Author Sandra Cisneros gave valuable advice to young students at Mountain View Elementary.

On Wednesday, April 26, the University of Utah’s Tanner Humanities Center invited author Sandra Cisneros to meet with 5th grade students at Mountain View Elementary as part of her Artist in Residence visit.

Sandra Cisneros at Glendale-Mountain View Community Learning Center meeting with Mountain View Dual-Immersion fifth graders studying “The House on Mango Street.”

The Tanner Center provided the 40 students with Cisneros’ book, “The House on Mango Street,” in both English and Spanish to read and study before her visit. A coming of age novel about a young Latina girl in Chicago, the book has sold more than six million copies and is required reading in many schools across the U.S.

During the visit, Cisneros, gave the students valuable advice for success and took questions from them about her book, career and even her personal life.

“Not even the New York Times asked me questions like these,” exclaimed Cisneros.

Cisneros encouraged the bilingual students, who are part of the Dual Immersion program, to learn as many languages as possible in order to understand the world a little better.

“There are a lot of communities who are afraid of each other and we don’t want to live in fear. Languages help us understand each other.”

She encouraged the attentive audience to “dream big, not little” and take a step towards that dream each day. Going back and forth from Spanish to English, she told a story of when she went to the library as a child and she imagined her name written on one of the books. From then on, she promised herself she would take a step toward becoming an author each day. 

She gave the students her best three pieces of advice to having a successful life. First, earn your own money. Second, wait until you’re older to have children. Third, it’s ok to be alone. It allows you to develop yourself.

As for becoming a writer, she advised them to include all five senses in their stories in order to make them come alive and told them, “writing comes from the heart, editing comes from the brain.”

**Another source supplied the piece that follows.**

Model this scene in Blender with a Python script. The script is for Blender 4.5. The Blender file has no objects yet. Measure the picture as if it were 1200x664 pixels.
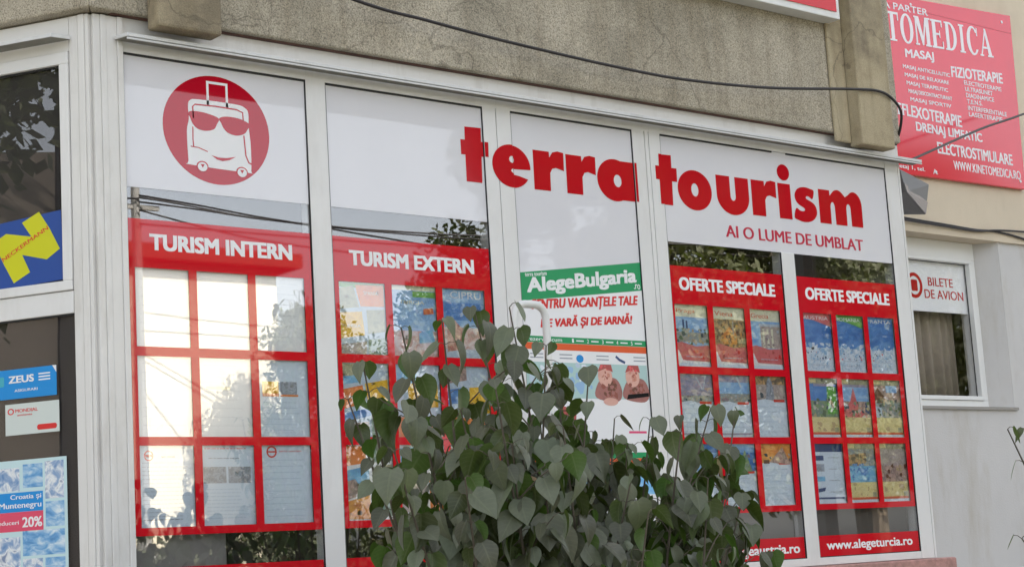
import bpy, bmesh, math, random
from mathutils import Vector, Matrix
C = bpy.context.scene.collection
sc = bpy.context.scene

# ------------------------------------------------------------------ camera
YAW, PITCH, ROLL = 0.70013, 0.15994, -0.0612
fw = Vector((math.sin(YAW)*math.cos(PITCH), math.cos(YAW)*math.cos(PITCH), math.sin(PITCH)))
r0 = Vector((math.cos(YAW), -math.sin(YAW), 0.0))
u0 = r0.cross(fw)
rt = r0*math.cos(ROLL) + u0*math.sin(ROLL)
up = -r0*math.sin(ROLL) + u0*math.cos(ROLL)
cd = bpy.data.cameras.new('camera')
cam = bpy.data.objects.new('camera', cd)
C.objects.link(cam)
M = Matrix.Identity(4)
for i in range(3):
    M[i][0] = rt[i]; M[i][1] = up[i]; M[i][2] = -fw[i]
M[0][3], M[1][3], M[2][3] = 0.0, -5.819, 1.6
cam.matrix_world = M
cd.sensor_width = 36.0
cd.lens = 2073.44/1200.0*36.0
cd.clip_start = 0.05
cd.clip_end = 2000.0
sc.camera = cam

# ------------------------------------------------------------------ sky, sun, exposure
SUN_EL, SUN_AZ = math.radians(38), math.radians(14)      # behind the building: the shop front is in open shade
w = bpy.data.worlds.new('World')
sc.world = w
w.use_nodes = True
nt = w.node_tree
for n in list(nt.nodes): nt.nodes.remove(n)
sky = nt.nodes.new('ShaderNodeTexSky')
sky.sky_type = 'NISHITA'
sky.sun_disc = False
sky.sun_elevation = SUN_EL
sky.sun_rotation = SUN_AZ
sky.air_density = 1.0
sky.dust_density = 4.0
sky.ozone_density = 1.0
hs = nt.nodes.new('ShaderNodeHueSaturation')
hs.inputs['Saturation'].default_value = 0.32
bg = nt.nodes.new('ShaderNodeBackground')
bg.inputs['Strength'].default_value = 0.15
ow = nt.nodes.new('ShaderNodeOutputWorld')
nt.links.new(sky.outputs[0], hs.inputs['Color'])
nt.links.new(hs.outputs[0], bg.inputs['Color'])
nt.links.new(bg.outputs[0], ow.inputs['Surface'])
sl = bpy.data.lights.new('sun', 'SUN')
sl.energy = 3.5
sl.angle = math.radians(0.5)
sl.color = (1.0, 0.93, 0.82)
sun = bpy.data.objects.new('sun', sl)
C.objects.link(sun)
sd = Vector((math.sin(SUN_AZ)*math.cos(SUN_EL), math.cos(SUN_AZ)*math.cos(SUN_EL), math.sin(SUN_EL)))
sun.rotation_euler = (-sd).to_track_quat('-Z', 'Y').to_euler()
sun.location = (20, 40, 40)
sc.view_settings.view_transform = 'Standard'
sc.view_settings.look = 'None'
sc.view_settings.gamma = 1.0
sc.view_settings.exposure = 1.87
sc.cycles.max_bounces = 10
sc.cycles.transparent_max_bounces = 24
sc.cycles.glossy_bounces = 5

# ------------------------------------------------------------------ materials
MATS = {}
def lin(c):
    return tuple((x/255/12.92 if x/255 <= 0.04045 else ((x/255+0.055)/1.055)**2.4) for x in c)
def mat(name, rgb, rough=0.5, spec=0.5, var=0.0, scale=8.0, bump=0.0, bscale=60.0, stretch=None, srgb=True, coat=0.0, dirt=None, dscale=3.0, damt=0.5, metal=0.0):
    if name in MATS: return MATS[name]
    m = bpy.data.materials.new(name); MATS[name] = m
    m.use_nodes = True
    t = m.node_tree
    b = t.nodes['Principled BSDF']
    c = lin(rgb) if srgb else rgb
    b.inputs['Roughness'].default_value = rough
    b.inputs['Specular IOR Level'].default_value = spec
    b.inputs['Metallic'].default_value = metal
    if coat: b.inputs['Coat Weight'].default_value = coat; b.inputs['Coat Roughness'].default_value = 0.03
    tc = t.nodes.new('ShaderNodeTexCoord')
    mp = t.nodes.new('ShaderNodeMapping')
    t.links.new(tc.outputs['Object'], mp.inputs[0])
    if stretch: mp.inputs['Scale'].default_value = stretch
    col = None
    if var:
        nz = t.nodes.new('ShaderNodeTexNoise'); nz.inputs['Scale'].default_value = scale; nz.inputs['Detail'].default_value = 6
        nz.inputs['Roughness'].default_value = 0.62
        t.links.new(mp.outputs[0], nz.inputs['Vector'])
        cr = t.nodes.new('ShaderNodeValToRGB')
        cr.color_ramp.elements[0].position = 0.25; cr.color_ramp.elements[1].position = 0.75
        cr.color_ramp.elements[0].color = tuple(x*(1-var) for x in c)+(1,)
        cr.color_ramp.elements[1].color = tuple(min(1, x*(1+var)) for x in c)+(1,)
        t.links.new(nz.outputs[0], cr.inputs[0]); col = cr.outputs[0]
    if dirt:
        nd = t.nodes.new('ShaderNodeTexNoise'); nd.inputs['Scale'].default_value = dscale; nd.inputs['Detail'].default_value = 8
        nd.inputs['Roughness'].default_value = 0.7
        mp2 = t.nodes.new('ShaderNodeMapping'); mp2.inputs['Scale'].default_value = (1, 1, 0.25)
        t.links.new(tc.outputs['Object'], mp2.inputs[0]); t.links.new(mp2.outputs[0], nd.inputs['Vector'])
        rr = t.nodes.new('ShaderNodeValToRGB'); rr.color_ramp.elements[0].position = 0.5; rr.color_ramp.elements[1].position = 0.78
        rr.color_ramp.elements[0].color = (0, 0, 0, 1); rr.color_ramp.elements[1].color = (damt, damt, damt, 1)
        t.links.new(nd.outputs[0], rr.inputs[0])
        mx = t.nodes.new('ShaderNodeMix'); mx.data_type = 'RGBA'
        t.links.new(rr.outputs[0], mx.inputs['Factor'])
        if col is None: mx.inputs['A'].default_value = c+(1,)
        else: t.links.new(col, mx.inputs['A'])
        mx.inputs['B'].default_value = lin(dirt)+(1,)
        col = mx.outputs['Result']
    if col is None: b.inputs['Base Color'].default_value = c+(1,)
    else: t.links.new(col, b.inputs['Base Color'])
    if bump:
        nb = t.nodes.new('ShaderNodeTexNoise'); nb.inputs['Scale'].default_value = bscale; nb.inputs['Detail'].default_value = 5
        t.links.new(mp.outputs[0], nb.inputs['Vector'])
        bp = t.nodes.new('ShaderNodeBump'); bp.inputs['Strength'].default_value = bump; bp.inputs['Distance'].default_value = 0.01
        t.links.new(nb.outputs[0], bp.inputs['Height']); t.links.new(bp.outputs[0], b.inputs['Normal'])
    return m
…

The evening prior to her visit with students, Cisneros spoke to KUER’s Doug Fabrizio at a public event in the Jeanne Wagner Theatre at Rose Wagner Performing Arts Center. As one of seven children, the lone daughter, Cisneros spoke of how her family shaped her throughout her life and she fondly recalled her mother’s insistence on exposure to literature and the arts, with weekly visits to museums and concerts in the park.

Cisneros also discussed her motivations for relocating home to Mexico after living in San Antonio, Texas, and chatted about the fluidity of American culture from Northern Canada to the Patagonia. She surprised the audience with a reading of her yet-to-be published poem, “Dolor” and reminded everyone to work to come together, to explore our common humanity through dialogue and through the arts.